Friday, November 30, 2007

Telecoms in India

Full-spectrum dominance

India's fast-growing mobile-phone operators vie for capacity on the airwaves

MUMBAI's trains are famous for carrying what is officially called a “super-dense crush load” of passengers during rush hour. Judging by the complaints of some of India's mobile operators, its airwaves are just as overcrowded. The operators added more than 8m mobile-phone subscribers in October, bringing the total to over 217m. India has met its ambitious target, set two years ago, of 250m fixed and mobile-phone connections. But the government is sadly unprepared. It has not given India's mobile operators enough space on the radio spectrum to carry calls crisply and reliably. India, the operators complain, faces a “spectrum crunch”.

In November Sunil Mittal, the chairman of Bharti Airtel, wrote to India's telecoms secretary describing the “extreme anguish” caused by the “pitiful” amounts of spectrum granted to operators using GSM technology, the dominant standard that is used by three-quarters of Indian subscribers. The government had said it would provide extra spectrum to firms once they had amassed enough subscribers. Airtel, for example, was supposed to receive an additional allotment in Delhi once it passed 1.6m subscribers. It now has over 3.6m and is still waiting.

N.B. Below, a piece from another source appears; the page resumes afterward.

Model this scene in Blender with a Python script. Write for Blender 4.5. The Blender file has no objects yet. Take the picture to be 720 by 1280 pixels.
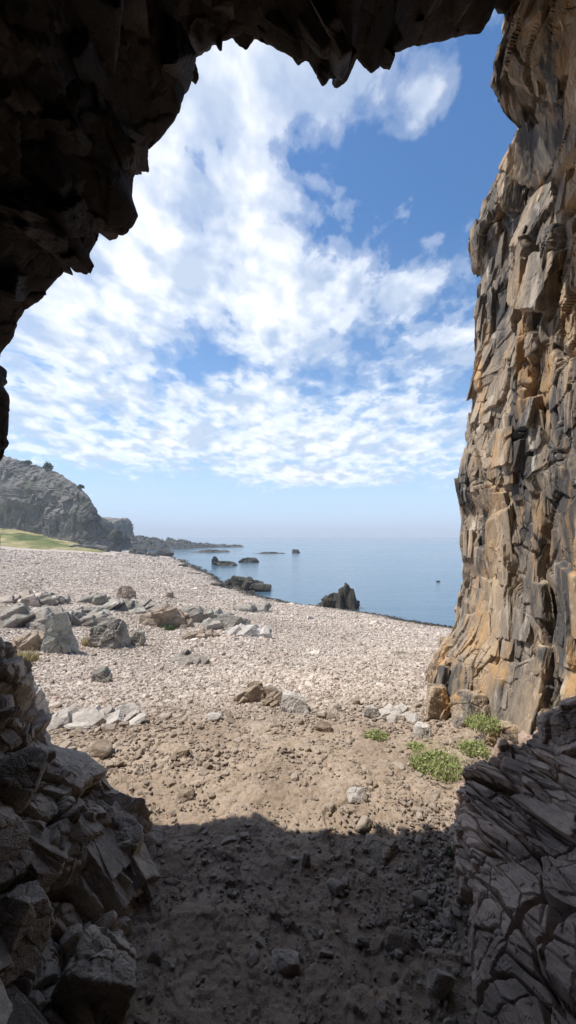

The speed of mobile telephony's spread has caught the telecoms regulator by surprise. Its engineers have proposed raising the subscriber thresholds at which GSM operators are granted more spectrum, in some cases increasing them 15-fold. Operators are outraged. Efforts are now being made to reach a compromise.

One operator that agrees with the regulator is Reliance Communications (RCOM), which serves 39.4m subscribers, mostly using a rival technology called CDMA. Its chairman, Anil Ambani, now wants to start offering GSM services across the country. In October RCOM paid 16.5 billion rupees ($418m), a price that has not changed since 2001, for a new GSM licence. Having joined the queue of licence-holders awaiting “start-up” spectrum, Mr Ambani thinks the incumbents already have more space than they deserve. Their demands for another helping will only deprive new entrants (such as himself) of the spectrum they need to compete, he argues.

Mr Ambani can be persuasive. But nobody can claim India's mobile-phone market lacks competition. Kunal Bajaj of BDA, a telecoms consultancy, thinks that when the GSM incumbents bought their licences after 1999, they had some right to expect further allocations of spectrum as their subscriber bases grew. Paying 16.5 billion rupees for a licence in 2001, before India's market took off, was a much bigger gamble than paying the same sum now.

How much damage will the impasse do to Indian telecoms? In a recent presentation, the regulator's technical advisors compared “dire predictions” about the scarcity of spectrum to Thomas Malthus's grim prognostications in 1798 about the scarcity of food. Just as Malthusians were wrong to assume that the productivity of crop-land was fixed, so pessimists are wrong to assume that a unit of spectrum can support only so many subscribers. If spectrum is tight, operators will find ingenious ways to squeeze more out of it, the engineers reckon, using new technologies such as smarter antennae. Like Mumbai's commuters, who hang from carriage doors and windows, the GSM operators should tuck in their elbows and make more use of the available space.

This argument exasperates Airtel's Mr Mittal. GSM companies are already spending heavily to cope with the congestion on their networks, by building their towers closer together, for example. If it is so easy to economise on spectrum, Mr Mittal says, then perhaps the government's own phone companies, BSNL and MTNL, would like to surrender some of their spare capacity and show the rest of the industry how to make do with so little.

One way to squeeze more calls into limited space is to reduce the quality of service. The over-grazing of India's spectrum is already beginning to show in dropped calls and patchy reception. In India's two biggest cities, Delhi and Mumbai, the quality of service is “beyond horrible”, says Mr Bajaj. Calls are often disconnected, especially if a “mobile” subscriber is presumptuous enough to walk while he talks.

If there is no easy technical fix for India's phone squabbles, there may, however, be a military one. India's armed forces, as well as its railways and space programme, hog an unduly large amount of spectrum, doled out to them when the radio waves were as sparsely populated as the Himalayan peaks. The military, unsurprisingly, has been reluctant to release its grip on this spectrum. But the government hopes to prise some from its hands by the end of the year. The telecoms regulator has even suggested that public bodies should pay market rates for their spectrum, just as they must pay for labour and capital. That would force them to treat spectrum as a scarce resource, not a state entitlement.

The government has also earmarked space in the spectrum for “third generation” (3G) networks, which use more advanced technology to pack in more calls, as well as making possible fancy data services. It has not decided when to dole out this bandwidth, but plans to auction 3G licences to all comers, ignoring the regulator's recommendation that only existing phone companies should be allowed to bid. Even so, the most eager offers are likely to come from familiar faces, who will be able to move their most demanding and affluent customers onto the 3G bands, leaving more room for their poorer compatriots behind them.